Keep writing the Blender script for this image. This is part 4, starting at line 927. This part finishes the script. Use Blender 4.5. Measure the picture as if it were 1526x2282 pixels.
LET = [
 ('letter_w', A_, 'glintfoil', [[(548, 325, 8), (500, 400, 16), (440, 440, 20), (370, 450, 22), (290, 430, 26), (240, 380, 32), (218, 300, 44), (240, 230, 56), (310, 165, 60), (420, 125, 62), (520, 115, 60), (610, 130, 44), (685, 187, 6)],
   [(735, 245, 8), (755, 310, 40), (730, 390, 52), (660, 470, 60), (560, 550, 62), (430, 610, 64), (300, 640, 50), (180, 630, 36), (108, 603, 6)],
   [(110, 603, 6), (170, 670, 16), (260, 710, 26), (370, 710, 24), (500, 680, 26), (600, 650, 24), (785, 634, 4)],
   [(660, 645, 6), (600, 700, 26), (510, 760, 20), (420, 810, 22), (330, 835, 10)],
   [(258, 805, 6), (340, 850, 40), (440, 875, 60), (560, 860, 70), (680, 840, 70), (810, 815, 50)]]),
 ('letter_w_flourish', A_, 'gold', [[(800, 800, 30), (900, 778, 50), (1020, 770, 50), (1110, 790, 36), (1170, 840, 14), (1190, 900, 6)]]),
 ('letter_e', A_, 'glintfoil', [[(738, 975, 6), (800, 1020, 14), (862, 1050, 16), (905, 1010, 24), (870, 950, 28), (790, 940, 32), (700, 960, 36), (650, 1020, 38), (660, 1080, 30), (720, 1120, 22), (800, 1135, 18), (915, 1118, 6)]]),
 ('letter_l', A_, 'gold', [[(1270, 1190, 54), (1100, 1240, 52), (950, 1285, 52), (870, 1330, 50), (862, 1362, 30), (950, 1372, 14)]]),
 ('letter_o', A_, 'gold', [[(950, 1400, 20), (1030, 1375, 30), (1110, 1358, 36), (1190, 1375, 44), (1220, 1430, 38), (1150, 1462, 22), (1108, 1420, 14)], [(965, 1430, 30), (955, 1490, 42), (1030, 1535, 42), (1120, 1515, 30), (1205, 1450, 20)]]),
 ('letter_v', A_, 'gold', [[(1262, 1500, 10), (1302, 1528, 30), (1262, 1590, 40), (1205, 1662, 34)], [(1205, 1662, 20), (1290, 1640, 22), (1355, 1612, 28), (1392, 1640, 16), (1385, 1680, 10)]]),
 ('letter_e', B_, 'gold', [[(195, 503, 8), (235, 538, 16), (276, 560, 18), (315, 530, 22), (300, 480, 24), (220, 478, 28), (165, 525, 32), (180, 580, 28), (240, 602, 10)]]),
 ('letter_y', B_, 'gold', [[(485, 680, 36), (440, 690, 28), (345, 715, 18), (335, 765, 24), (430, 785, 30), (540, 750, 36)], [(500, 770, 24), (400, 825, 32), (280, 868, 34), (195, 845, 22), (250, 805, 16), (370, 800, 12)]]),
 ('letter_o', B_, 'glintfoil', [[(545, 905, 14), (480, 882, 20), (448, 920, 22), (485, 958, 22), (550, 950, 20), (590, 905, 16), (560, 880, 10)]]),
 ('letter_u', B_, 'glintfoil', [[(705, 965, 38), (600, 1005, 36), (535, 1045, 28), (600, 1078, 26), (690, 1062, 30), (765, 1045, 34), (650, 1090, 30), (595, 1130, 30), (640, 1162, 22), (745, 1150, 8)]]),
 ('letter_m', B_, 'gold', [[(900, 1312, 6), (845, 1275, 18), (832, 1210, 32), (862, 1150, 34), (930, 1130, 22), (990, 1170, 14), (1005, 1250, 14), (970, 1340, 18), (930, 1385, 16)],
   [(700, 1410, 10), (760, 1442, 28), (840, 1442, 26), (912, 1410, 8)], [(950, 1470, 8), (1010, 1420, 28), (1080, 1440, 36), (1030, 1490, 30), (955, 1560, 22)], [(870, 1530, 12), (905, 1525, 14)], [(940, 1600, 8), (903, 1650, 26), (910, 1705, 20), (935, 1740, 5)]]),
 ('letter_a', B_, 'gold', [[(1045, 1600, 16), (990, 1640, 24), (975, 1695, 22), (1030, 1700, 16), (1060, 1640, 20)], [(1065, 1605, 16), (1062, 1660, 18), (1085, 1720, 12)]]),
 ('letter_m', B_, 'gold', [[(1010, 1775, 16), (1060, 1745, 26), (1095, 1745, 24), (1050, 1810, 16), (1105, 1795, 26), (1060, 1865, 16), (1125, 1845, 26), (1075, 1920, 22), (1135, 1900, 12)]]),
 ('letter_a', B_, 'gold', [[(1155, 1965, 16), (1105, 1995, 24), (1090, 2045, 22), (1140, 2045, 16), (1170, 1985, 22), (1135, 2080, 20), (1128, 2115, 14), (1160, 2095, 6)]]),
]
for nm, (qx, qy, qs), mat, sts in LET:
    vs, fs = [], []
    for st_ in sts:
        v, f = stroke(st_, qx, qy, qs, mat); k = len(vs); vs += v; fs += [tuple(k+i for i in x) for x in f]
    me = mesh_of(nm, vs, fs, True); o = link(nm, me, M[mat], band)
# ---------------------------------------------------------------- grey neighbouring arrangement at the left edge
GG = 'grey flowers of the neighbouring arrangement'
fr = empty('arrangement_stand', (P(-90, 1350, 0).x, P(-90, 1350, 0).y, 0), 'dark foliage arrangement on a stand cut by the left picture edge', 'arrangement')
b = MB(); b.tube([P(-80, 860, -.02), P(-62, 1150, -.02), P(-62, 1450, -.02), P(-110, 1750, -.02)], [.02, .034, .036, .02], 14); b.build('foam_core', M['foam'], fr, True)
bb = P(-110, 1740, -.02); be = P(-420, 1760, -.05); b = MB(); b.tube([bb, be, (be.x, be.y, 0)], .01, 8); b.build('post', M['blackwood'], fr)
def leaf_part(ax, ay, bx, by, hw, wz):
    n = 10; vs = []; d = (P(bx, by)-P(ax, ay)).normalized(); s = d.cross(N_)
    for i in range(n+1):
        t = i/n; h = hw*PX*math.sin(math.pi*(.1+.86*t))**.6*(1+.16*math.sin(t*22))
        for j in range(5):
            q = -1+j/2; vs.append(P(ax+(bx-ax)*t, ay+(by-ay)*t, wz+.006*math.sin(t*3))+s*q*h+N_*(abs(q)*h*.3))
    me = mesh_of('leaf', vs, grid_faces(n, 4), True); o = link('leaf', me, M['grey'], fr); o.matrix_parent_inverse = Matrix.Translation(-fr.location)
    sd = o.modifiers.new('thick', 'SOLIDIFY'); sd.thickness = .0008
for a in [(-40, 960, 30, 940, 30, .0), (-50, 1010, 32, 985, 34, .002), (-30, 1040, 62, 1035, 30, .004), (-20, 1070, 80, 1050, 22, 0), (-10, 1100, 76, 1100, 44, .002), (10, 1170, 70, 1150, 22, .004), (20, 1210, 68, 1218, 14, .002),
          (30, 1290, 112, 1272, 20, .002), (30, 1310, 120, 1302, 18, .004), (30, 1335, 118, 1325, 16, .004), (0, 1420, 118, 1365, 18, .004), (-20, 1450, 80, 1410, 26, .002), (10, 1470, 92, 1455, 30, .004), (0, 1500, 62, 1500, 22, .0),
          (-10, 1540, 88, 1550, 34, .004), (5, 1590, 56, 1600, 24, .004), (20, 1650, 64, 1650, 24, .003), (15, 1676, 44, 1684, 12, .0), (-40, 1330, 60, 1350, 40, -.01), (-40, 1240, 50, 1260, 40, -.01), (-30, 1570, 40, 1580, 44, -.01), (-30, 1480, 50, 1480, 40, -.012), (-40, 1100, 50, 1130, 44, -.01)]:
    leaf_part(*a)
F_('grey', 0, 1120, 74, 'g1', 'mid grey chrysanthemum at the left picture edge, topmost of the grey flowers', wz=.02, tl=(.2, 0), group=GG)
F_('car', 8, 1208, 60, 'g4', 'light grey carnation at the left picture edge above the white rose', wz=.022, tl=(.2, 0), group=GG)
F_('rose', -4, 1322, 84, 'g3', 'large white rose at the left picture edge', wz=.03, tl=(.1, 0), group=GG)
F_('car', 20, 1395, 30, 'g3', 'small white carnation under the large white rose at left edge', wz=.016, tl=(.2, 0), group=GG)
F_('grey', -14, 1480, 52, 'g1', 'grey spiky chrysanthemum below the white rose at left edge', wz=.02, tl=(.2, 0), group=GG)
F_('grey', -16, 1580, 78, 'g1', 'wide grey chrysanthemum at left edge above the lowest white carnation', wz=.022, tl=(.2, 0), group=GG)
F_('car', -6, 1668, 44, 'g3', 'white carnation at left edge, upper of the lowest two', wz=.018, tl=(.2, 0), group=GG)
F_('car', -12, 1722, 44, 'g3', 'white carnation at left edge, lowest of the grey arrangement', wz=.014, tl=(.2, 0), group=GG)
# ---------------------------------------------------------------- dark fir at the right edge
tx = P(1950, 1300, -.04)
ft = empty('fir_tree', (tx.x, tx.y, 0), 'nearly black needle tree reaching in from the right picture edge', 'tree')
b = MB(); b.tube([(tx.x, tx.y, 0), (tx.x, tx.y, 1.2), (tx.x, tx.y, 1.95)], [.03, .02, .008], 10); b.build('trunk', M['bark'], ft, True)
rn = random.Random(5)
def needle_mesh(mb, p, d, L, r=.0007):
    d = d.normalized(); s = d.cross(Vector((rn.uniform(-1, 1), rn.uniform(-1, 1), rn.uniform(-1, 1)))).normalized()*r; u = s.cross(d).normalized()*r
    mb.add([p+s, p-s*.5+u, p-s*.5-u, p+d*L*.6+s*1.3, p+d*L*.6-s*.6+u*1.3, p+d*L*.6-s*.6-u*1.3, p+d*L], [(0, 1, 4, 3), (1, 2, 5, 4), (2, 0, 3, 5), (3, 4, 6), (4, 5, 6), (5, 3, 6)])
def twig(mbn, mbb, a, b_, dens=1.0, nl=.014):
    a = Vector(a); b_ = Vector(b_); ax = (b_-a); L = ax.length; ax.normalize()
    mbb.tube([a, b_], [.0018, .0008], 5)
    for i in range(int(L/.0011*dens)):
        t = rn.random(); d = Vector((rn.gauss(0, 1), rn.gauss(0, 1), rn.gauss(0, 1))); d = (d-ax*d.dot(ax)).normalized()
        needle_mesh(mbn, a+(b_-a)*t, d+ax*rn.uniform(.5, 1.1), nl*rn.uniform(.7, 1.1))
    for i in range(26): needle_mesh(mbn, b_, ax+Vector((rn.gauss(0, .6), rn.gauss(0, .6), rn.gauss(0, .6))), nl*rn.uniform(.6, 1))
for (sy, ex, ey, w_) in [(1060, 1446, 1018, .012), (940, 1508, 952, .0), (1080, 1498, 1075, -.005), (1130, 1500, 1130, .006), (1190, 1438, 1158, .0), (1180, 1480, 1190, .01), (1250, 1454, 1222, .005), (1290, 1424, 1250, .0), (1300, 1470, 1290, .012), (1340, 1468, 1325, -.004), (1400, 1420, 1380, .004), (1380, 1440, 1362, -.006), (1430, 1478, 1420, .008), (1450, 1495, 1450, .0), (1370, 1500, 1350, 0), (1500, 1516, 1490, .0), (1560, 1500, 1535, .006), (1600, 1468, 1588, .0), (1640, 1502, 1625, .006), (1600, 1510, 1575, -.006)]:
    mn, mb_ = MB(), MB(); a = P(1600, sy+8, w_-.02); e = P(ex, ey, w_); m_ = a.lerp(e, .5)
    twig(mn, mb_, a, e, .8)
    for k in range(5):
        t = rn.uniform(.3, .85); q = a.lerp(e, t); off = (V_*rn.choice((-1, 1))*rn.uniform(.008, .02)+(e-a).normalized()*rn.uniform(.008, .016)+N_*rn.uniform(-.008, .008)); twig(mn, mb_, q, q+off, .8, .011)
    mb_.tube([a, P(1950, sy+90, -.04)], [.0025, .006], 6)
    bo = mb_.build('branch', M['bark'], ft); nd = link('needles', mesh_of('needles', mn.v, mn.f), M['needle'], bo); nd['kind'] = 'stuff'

------------

Stated goal:
Pick out the lines that contain "picture" and copy them.

Exercise response:
Keep writing the Blender script for this image. This is part 4, starting at line 927. This part finishes the script. Use Blender 4.5. Measure the picture as if it were 1526x2282 pixels.
fr = empty('arrangement_stand', (P(-90, 1350, 0).x, P(-90, 1350, 0).y, 0), 'dark foliage arrangement on a stand cut by the left picture edge', 'arrangement')
F_('grey', 0, 1120, 74, 'g1', 'mid grey chrysanthemum at the left picture edge, topmost of the grey flowers', wz=.02, tl=(.2, 0), group=GG)
F_('car', 8, 1208, 60, 'g4', 'light grey carnation at the left picture edge above the white rose', wz=.022, tl=(.2, 0), group=GG)
F_('rose', -4, 1322, 84, 'g3', 'large white rose at the left picture edge', wz=.03, tl=(.1, 0), group=GG)
ft = empty('fir_tree', (tx.x, tx.y, 0), 'nearly black needle tree reaching in from the right picture edge', 'tree')